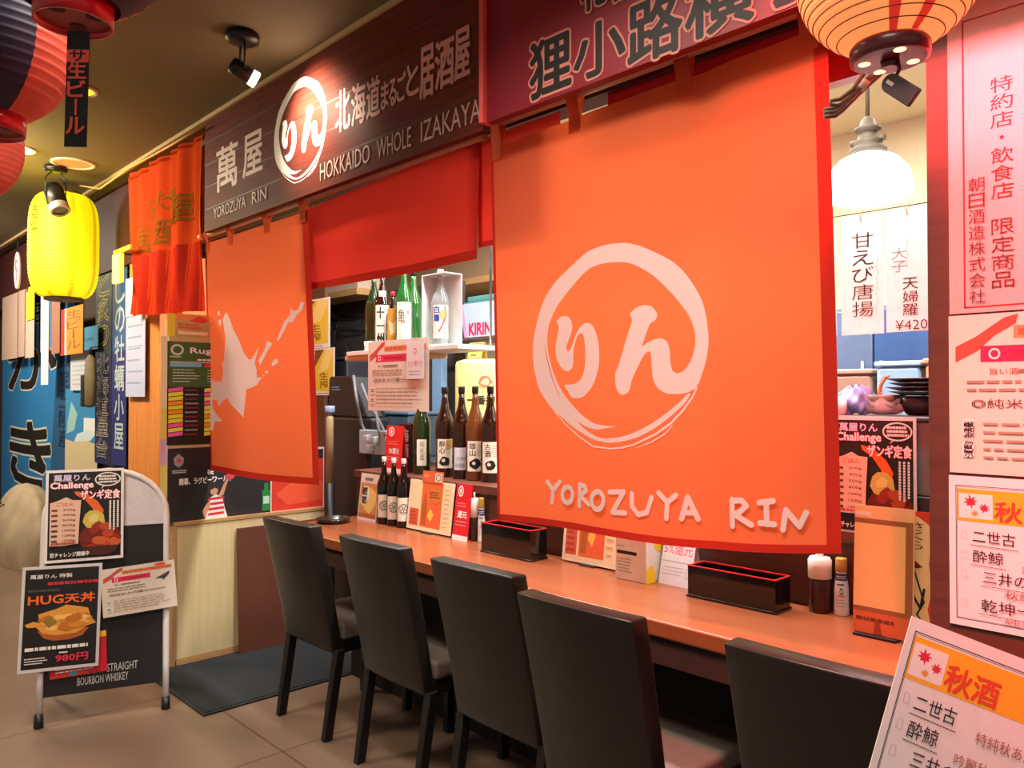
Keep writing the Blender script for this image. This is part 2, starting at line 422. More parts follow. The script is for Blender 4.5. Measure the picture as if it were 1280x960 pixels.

...

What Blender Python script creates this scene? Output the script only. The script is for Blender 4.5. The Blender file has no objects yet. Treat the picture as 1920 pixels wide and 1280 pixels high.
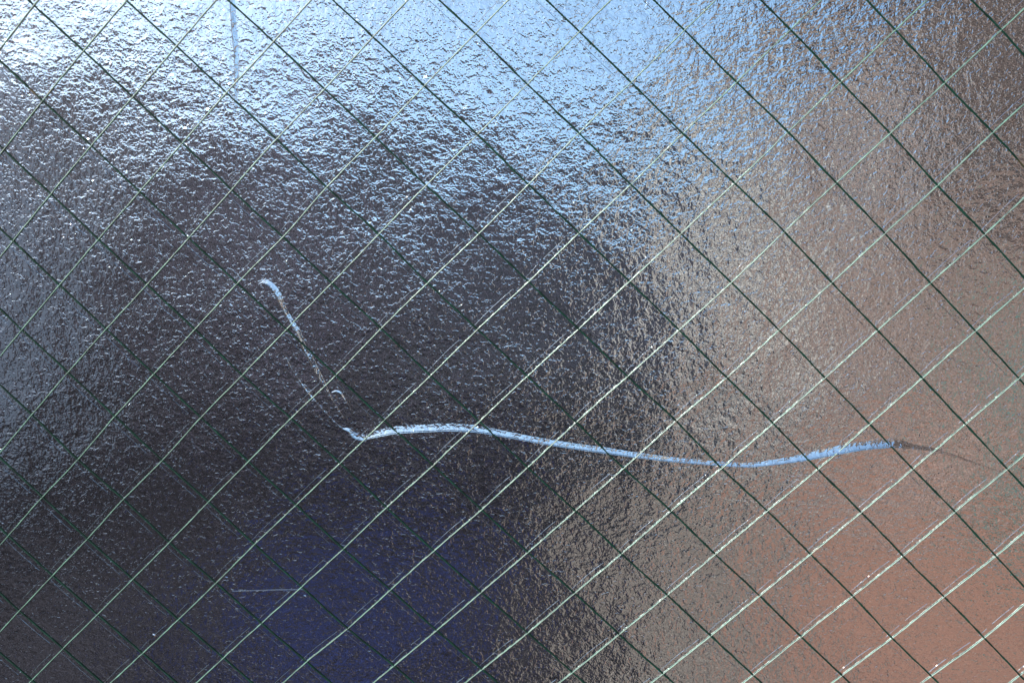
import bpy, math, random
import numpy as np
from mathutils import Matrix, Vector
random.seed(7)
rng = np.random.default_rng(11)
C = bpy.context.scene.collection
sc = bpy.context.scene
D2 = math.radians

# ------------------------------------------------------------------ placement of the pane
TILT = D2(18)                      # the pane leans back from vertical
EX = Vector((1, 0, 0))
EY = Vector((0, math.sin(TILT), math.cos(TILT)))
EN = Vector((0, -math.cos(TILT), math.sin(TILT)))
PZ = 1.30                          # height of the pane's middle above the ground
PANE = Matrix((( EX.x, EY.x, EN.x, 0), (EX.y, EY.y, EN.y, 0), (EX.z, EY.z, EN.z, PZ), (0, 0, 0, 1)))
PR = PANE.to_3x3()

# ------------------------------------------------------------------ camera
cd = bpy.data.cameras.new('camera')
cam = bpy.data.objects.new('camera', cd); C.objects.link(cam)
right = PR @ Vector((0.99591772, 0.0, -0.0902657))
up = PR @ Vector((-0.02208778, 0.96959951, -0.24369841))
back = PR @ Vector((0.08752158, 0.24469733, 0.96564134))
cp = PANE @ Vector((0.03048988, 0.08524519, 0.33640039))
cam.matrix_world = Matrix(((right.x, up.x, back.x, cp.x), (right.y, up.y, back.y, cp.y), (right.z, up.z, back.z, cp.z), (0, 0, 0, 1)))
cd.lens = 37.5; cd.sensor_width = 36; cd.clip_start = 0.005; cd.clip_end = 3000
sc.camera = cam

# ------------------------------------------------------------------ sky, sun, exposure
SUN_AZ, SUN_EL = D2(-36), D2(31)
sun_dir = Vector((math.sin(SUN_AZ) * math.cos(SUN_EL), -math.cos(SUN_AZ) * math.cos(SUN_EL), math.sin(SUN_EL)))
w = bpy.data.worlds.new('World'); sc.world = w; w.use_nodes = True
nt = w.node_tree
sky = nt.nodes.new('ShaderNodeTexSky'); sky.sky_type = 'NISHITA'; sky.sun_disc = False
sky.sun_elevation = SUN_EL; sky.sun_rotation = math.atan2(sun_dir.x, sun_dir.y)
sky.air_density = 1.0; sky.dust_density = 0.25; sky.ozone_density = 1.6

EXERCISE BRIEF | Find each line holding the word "objects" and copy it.

REPLY |
What Blender Python script creates this scene? Output the script only. The script is for Blender 4.5. The Blender file has no objects yet. Treat the picture as 1920 pixels wide and 1280 pixels high.
cam = bpy.data.objects.new('camera', cd); C.objects.link(cam)